Quizá hayan oído hablar de ella o la hayan visto incluso en su serie de Netflix. La frágil y educada Marie Kondo está siendo sometida a ataques desproporcionados por parte de un sector del público, sobre todo en las redes sociales.
Esta japonesa debutó hace unos años con un libro en el que presentaba su sistema para ordenar una casa. Nada del otro mundo. No es una filósofa, ni (como la llaman) una gurú, ni mucho menos una ideóloga. Sólo dice cómo hay que tirar las cosas que nos sobran y cómo hay que guardar las que nos quedamos. Así de simple. Pues bien, ya he leído que esta actitud delata una especie de criptofascismo que explica la alianza de Japón con los nazis en la Segunda Guerra Mundial. Una periodista española, por ejemplo, se veía impulsada a citar a Baudelaire para contrarrestar las ideas "kondianas". De pronto hemos visto una reivindicación del caos, que no se veía desde los mejores tiempos del anarquismo decimonónico.

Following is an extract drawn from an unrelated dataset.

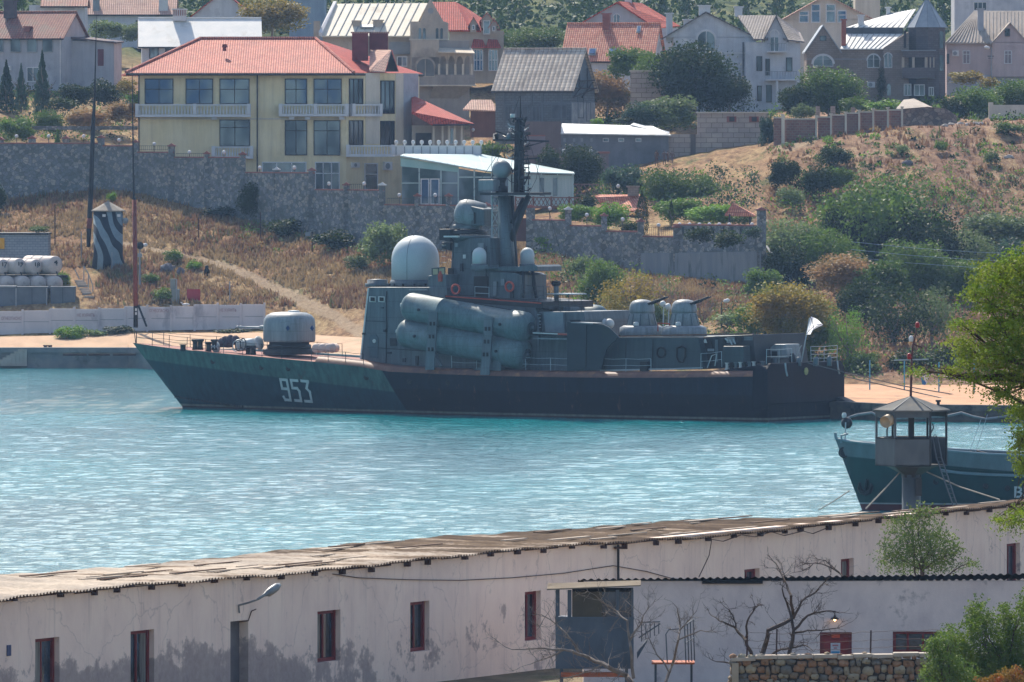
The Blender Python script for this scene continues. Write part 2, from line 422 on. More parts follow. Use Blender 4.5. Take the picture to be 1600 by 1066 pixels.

No digo yo que el TOC (trastornos obsesivos compulsivos) del orden y la limpieza excesivos sean recomendables. Tampoco creo que el caos que precede a los momentos creativos de ciertos artistas sea algo intrínsecamente malo. El asunto aquí radica en que el éxito de Marie Kondo no se lo ha dado gente que se lava las manos cada cinco minutos o que pone las macetas en orden alfabético. El meollo de todo esto es la conjunción de consumismo, falta de tiempo y casas menguantes. Los cajones no cierran, las barras de los armarios se comban por el peso de tantas camisas y chaquetones, los salones se convierten en centros de almacenamiento semiprovisionales, los paragüeros esconden bastones de montañismo, las alacenas guardan platos para montar una cena en el palacio de Buckingham... Y las sillas, las pobres sillas, apenas resisten el peso de la ropa de ayer, de anteayer y de hace dos o tres semanas. Es así. No lo neguemos: las cosas nos van a acabar echando de las casas.
La danza dialéctica del caos y el cosmos es tan antigua como la humanidad. Los antiguos griegos la personificaron con dos dioses: Apolo y Dionisos. El primero auspiciaba el orden y la claridad; el segundo, lo orgiástico y descontrolado. En Delfos se adoraba alternativamente a uno y a otro en distintas épocas del año. Así se mantenía el equilibrio universal. Demasiado caos equivale a la muerte; demasiado orden, también.
De un tiempo a esta parte a los poetas se nos ha colocado en el lado oscuro de la balanza, con la absenta, Baudelaire, el rapto inspirador y demás, pero se olvida que el poeta tiene que medir sílabas, calcular posiciones de los acentos, escoger palabras de forma consciente y colocarlas al final de los versos para que rimen. Un soneto es como una cajonera en la que no puede sobrar ni faltar ni un calcetín.
Así que, caófilos de toda índole, no la toméis con Marie Kondo, que en algún sitio habrá que meter ese muñeco diabólico que suena cuando lo pisas y que siempre está en medio del pasillo. Siempre.